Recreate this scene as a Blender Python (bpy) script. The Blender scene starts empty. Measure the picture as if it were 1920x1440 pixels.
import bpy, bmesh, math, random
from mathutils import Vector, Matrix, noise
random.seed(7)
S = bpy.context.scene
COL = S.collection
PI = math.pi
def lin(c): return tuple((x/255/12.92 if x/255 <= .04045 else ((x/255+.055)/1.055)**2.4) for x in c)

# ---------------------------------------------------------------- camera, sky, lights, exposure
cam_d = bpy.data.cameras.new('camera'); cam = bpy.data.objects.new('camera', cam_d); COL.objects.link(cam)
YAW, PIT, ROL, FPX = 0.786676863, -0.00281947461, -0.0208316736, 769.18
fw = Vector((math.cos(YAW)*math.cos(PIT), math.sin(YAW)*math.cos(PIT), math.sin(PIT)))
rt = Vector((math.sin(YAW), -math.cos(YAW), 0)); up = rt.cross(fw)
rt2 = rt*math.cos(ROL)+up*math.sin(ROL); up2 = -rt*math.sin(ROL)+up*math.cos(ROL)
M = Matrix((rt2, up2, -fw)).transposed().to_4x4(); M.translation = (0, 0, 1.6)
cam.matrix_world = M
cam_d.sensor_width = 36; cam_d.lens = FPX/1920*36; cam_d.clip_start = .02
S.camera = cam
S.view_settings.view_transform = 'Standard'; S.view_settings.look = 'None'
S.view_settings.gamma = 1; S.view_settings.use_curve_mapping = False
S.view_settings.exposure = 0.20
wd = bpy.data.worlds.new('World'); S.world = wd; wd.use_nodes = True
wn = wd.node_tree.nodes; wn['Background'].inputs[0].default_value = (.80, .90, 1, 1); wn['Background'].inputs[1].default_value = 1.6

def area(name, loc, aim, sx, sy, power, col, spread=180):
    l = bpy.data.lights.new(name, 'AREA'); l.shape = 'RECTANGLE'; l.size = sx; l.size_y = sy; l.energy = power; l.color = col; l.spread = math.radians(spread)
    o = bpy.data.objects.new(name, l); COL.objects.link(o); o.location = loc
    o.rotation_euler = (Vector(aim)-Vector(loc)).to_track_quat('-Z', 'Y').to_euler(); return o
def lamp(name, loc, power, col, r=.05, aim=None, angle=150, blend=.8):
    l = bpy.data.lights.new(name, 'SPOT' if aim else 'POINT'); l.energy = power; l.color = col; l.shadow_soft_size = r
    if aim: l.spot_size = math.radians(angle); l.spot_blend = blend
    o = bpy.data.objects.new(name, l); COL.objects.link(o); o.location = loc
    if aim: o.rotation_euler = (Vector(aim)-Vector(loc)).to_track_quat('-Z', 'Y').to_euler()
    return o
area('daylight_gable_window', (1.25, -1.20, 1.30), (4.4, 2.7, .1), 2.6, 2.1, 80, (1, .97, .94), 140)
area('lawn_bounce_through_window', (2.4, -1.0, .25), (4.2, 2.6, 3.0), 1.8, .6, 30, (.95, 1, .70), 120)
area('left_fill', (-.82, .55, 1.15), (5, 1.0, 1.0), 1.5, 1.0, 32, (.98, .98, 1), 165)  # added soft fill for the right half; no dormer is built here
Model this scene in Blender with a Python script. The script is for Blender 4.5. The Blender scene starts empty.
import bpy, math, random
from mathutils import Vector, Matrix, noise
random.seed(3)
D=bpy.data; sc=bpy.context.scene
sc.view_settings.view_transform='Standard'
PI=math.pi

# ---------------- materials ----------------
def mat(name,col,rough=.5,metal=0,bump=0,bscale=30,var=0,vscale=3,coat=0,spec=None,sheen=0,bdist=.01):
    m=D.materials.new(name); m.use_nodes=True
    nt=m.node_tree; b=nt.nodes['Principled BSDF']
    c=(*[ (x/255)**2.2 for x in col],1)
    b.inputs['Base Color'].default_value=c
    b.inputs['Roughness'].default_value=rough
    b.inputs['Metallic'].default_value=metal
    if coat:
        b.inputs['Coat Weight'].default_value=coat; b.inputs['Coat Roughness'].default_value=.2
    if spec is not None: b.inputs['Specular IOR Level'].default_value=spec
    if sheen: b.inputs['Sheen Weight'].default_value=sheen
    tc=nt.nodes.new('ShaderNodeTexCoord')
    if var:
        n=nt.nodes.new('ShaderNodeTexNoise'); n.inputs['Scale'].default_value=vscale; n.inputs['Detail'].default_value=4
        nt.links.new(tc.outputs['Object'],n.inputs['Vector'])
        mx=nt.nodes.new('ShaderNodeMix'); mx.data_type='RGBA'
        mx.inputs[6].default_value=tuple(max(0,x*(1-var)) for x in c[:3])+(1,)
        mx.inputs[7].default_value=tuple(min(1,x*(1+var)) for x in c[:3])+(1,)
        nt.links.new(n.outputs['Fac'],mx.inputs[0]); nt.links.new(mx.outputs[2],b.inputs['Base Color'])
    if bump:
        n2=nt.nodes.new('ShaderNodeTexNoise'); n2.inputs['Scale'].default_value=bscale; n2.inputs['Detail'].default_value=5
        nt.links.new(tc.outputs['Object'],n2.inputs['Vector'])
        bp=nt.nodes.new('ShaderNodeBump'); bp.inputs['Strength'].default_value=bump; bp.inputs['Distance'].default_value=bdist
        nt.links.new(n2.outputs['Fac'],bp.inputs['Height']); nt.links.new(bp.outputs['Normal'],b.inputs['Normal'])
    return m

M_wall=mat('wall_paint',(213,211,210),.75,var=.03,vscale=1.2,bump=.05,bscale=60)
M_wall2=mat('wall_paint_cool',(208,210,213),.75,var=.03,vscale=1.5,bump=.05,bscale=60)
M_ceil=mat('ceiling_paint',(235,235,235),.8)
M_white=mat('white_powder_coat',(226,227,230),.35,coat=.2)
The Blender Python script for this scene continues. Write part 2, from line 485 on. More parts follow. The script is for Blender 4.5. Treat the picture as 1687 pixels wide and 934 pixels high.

┄┄┄┄┄┄

### PROBLEM:
Using the material above, quote the first line and each line after it, stopping at and including the line that holds "def lin(c): return".

### EXPECTED ANSWER:
Recreate this scene as a Blender Python (bpy) script. The Blender scene starts empty. Measure the picture as if it were 1920x1440 pixels.
import bpy, bmesh, math, random
from mathutils import Vector, Matrix, noise
random.seed(7)
S = bpy.context.scene
COL = S.collection
PI = math.pi
def lin(c): return tuple((x/255/12.92 if x/255 <= .04045 else ((x/255+.055)/1.055)**2.4) for x in c)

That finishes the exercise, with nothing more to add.